In the case of Root v. Samuel Cupples Env. Co., D.C., 36 F.2d 405, the court points out that plaintiff must establish something more than a mere finding that business was being done in the State in order to establish jurisdiction of the District Court under Section 48 of the Judicial Code. In this case the name of the defendant appeared on the office door occupied by the soliciting agent. The name of the company also appeared in the telephone directory, and on the building directory, and the soliciting agent was held forth by the company to be its "New York Agent"; and on circulars issued by the company appeared "New York Office, 50 Church Street."

Plaintiff cites the case of Cone v.
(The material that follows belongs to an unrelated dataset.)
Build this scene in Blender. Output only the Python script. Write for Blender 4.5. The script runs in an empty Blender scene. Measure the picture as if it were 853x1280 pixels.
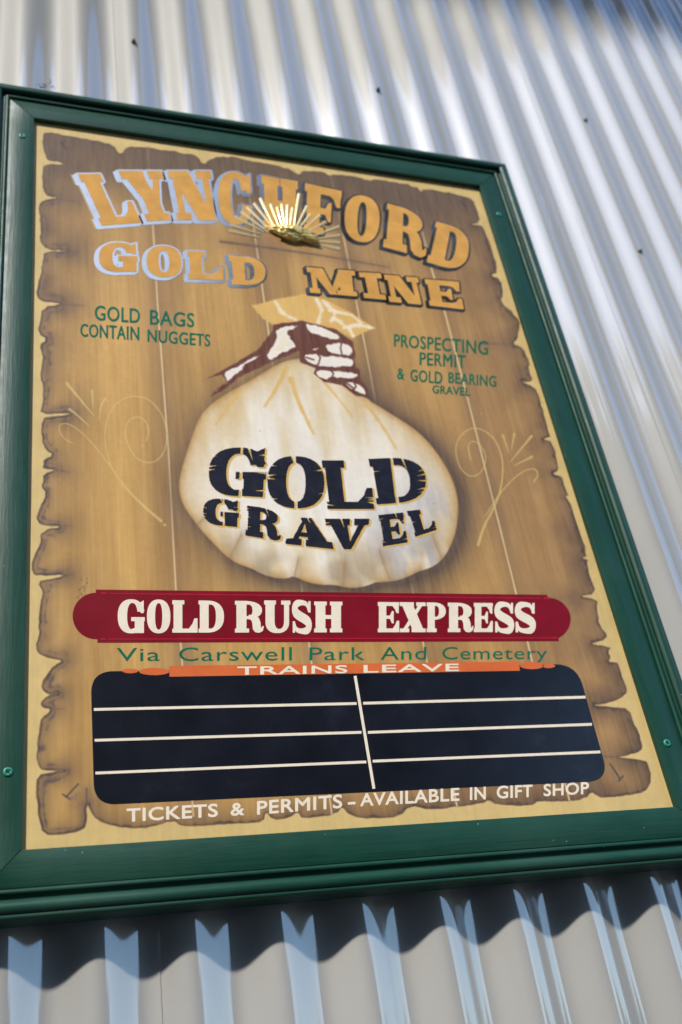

New Britain Machine Co., 6 Cir., 20 F.2d 593, and while the court in that case held that the manner of solicitation of business through agents sent into the State, who were not permitted to conclude bargains, is not "doing business" in the State, yet the majority opinion held where the company as a part of its regular business had a mechanic call upon its customers and adjust their machines and give expert service thereon, that such additional duties constituted "doing business" within the State. Circuit Judge Denison gave a vigorous dissent in a very able opinion.

The case of International Harvester v. Kentucky, 234 U.S. 579, 34 S. Ct. 944, 58 L. Ed. 1479, is cited as authority for the contention of the plaintiff herein. However in that case the traveling salesmen of the Harvester Company did a great deal more than merely to take orders to be accepted outside of the State. The facts in that case show that the agents were authorized to receive money, checks or drafts from anyone who might owe the company money, and they were even authorized to take customers' notes. The facts in that case clearly distinguish it from the case at bar.
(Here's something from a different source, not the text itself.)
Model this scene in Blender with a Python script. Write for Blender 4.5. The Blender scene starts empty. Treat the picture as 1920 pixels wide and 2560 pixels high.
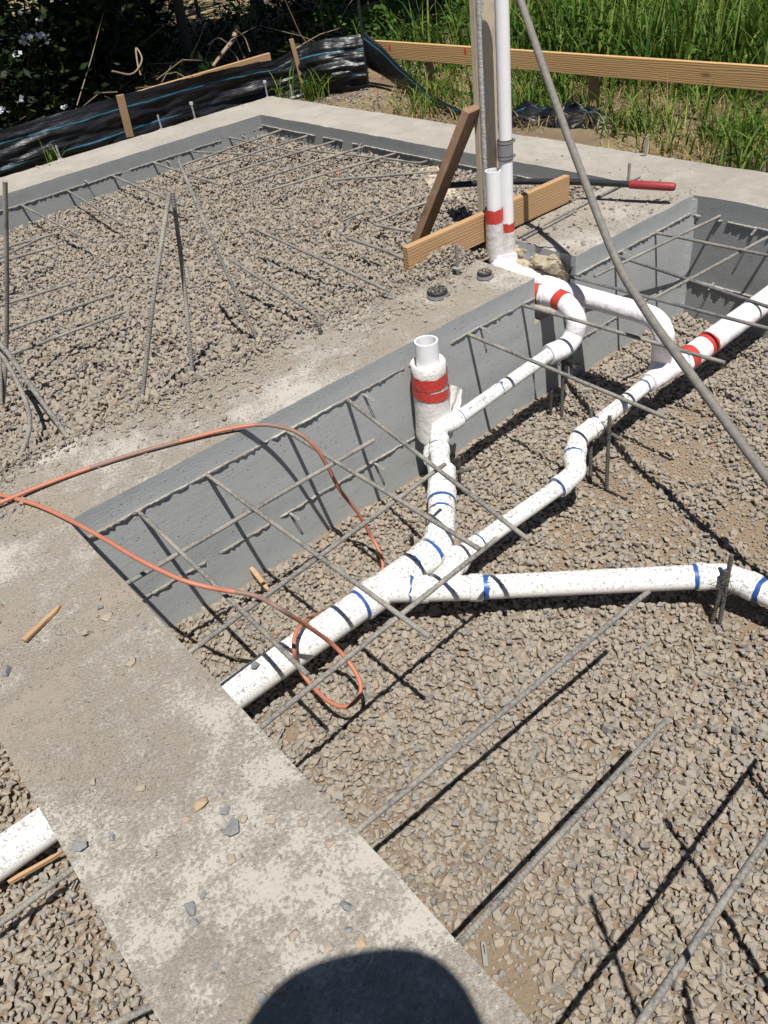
import bpy, bmesh, math, random
import numpy as np
from mathutils import Vector, Matrix, noise

scene = bpy.context.scene
COL = scene.collection
rng = np.random.default_rng(7)
random.seed(7)

# ------------------------------------------------------------------ camera
# world: z up, z = 0 is the top of the footings, x and y run along the footings
FPX, PITCH, ROLL, YAW, CAMZ = 1993.656, math.radians(38.772), math.radians(8.720), math.radians(35.151), 1.55
def _axes():
    cy, sy = math.cos(YAW), math.sin(YAW)
    fwd = np.array([sy*math.cos(PITCH), cy*math.cos(PITCH), -math.sin(PITCH)])
    right = np.array([cy, -sy, 0.0]); down = np.cross(fwd, right)
    c, s = math.cos(ROLL), math.sin(ROLL)
    return np.array([c*right+s*down, -s*right+c*down, fwd])
RC = _axes()
CAM = np.array([0, 0, CAMZ])
cd = bpy.data.cameras.new("camera")
cam = bpy.data.objects.new("camera", cd); COL.objects.link(cam)
m = Matrix.Identity(4)
for i in range(3):
    m[i][0], m[i][1], m[i][2], m[i][3] = RC[0][i], -RC[1][i], -RC[2][i], CAM[i]
cam.matrix_world = m
cd.sensor_fit = 'HORIZONTAL'; cd.sensor_width = 36; cd.lens = 36*FPX/1920
cd.clip_start = 0.05; cd.clip_end = 400
scene.camera = cam

# ------------------------------------------------------------------ light
SUN = Vector((0.197, 0.376, -1.0)).normalized()          # the way the light travels
elev = math.asin(-SUN.z); az = math.atan2(-SUN.x, -SUN.y)
w = bpy.data.worlds.new("World"); scene.world = w; w.use_nodes = True
nt = w.node_tree
sky = nt.nodes.new('ShaderNodeTexSky'); sky.sky_type = 'NISHITA'; sky.sun_disc = False
sky.sun_elevation = elev; sky.sun_rotation = az; sky.air_density = 0.7; sky.dust_density = 0.4; sky.altitude = 600
bg = nt.nodes['Background']; bg.inputs['Strength'].default_value = 0.05
nt.links.new(sky.outputs[0], bg.inputs['Color'])
sl = bpy.data.lights.new("sun", 'SUN'); sl.energy = 5.0; sl.angle = math.radians(0.5); sl.color = (1.0, 0.965, 0.91)
so = bpy.data.objects.new("sun", sl); COL.objects.link(so)
so.rotation_euler = SUN.to_track_quat('-Z', 'Y').to_euler(); so.location = (-3, -6, 14)
vs = scene.view_settings
vs.view_transform = 'Standard'; vs.look = 'None'; vs.exposure = 0.40; vs.gamma = 1.0; vs.use_curve_mapping = False
scene.cycles.max_bounces = 8

# ------------------------------------------------------------------ survey helper: a sighting from the camera station meets a level z
def ray(x, y):
    return RC.T @ np.array([(x-960)/FPX, (y-1280)/FPX, 1.0])
def at(x, y, z=0.0):
    d = ray(x, y); return CAM + (z-CAMZ)/d[2]*d
def atd(x, y, z=0.0):
    return at(x*1.15732, y*1.15732, z)
def atY(x, y, Y):
    d = ray(x, y); return CAM + Y/d[1]*d
def proj(p):
    q = RC @ (np.asarray(p, float)-CAM); return 960+FPX*q[0]/q[2], 1280+FPX*q[1]/q[2], q[2]
def in_view(P, margin):
    q = (P-CAM) @ RC.T
    z = np.maximum(q[:, 2], 0.01)
    u = 960+FPX*q[:, 0]/z; v = 1280+FPX*q[:, 1]/z
    return (q[:, 2] > 0.2) & (u > -margin) & (u < 1920+margin) & (v > -margin) & (v < 2560+margin)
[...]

The burden of proof is on the plaintiff to establish the jurisdictional facts. Under the authority of the decisions hereinbefore quoted, no substantial part of the defendant's ordinary business was conducted *578 in Wisconsin; and, within the meaning of Section 48, defendant did not have a regular and established place of business in this judicial district.

We entirely agree with the statement of the court in Zimmers v. Dodge Brothers, D.C., 21 F.2d 152, 158: "The most that can be said to support the jurisdiction under the facts in this case is that it is extremely doubtful. In this situation, it is better that the parties be remitted to the district where there is no doubt as to the jurisdiction, before, rather than after, expensive and protracted litigation has been had. American Elec. W. Co. v. Lalance & Grosjean Mfg. Co. (D.C.) 256 F. 34, 37; General Elec. Co. v. Best Elec. Co. (D.C.) 220 F. 347; Philadelphia & Reading R. Co. v. McKibbin, supra [243 U.S. 264, 37 S. Ct. 280, 61 L. Ed. 710]."

An order may be entered quashing and setting aside the service of the summons, and dismissing this action.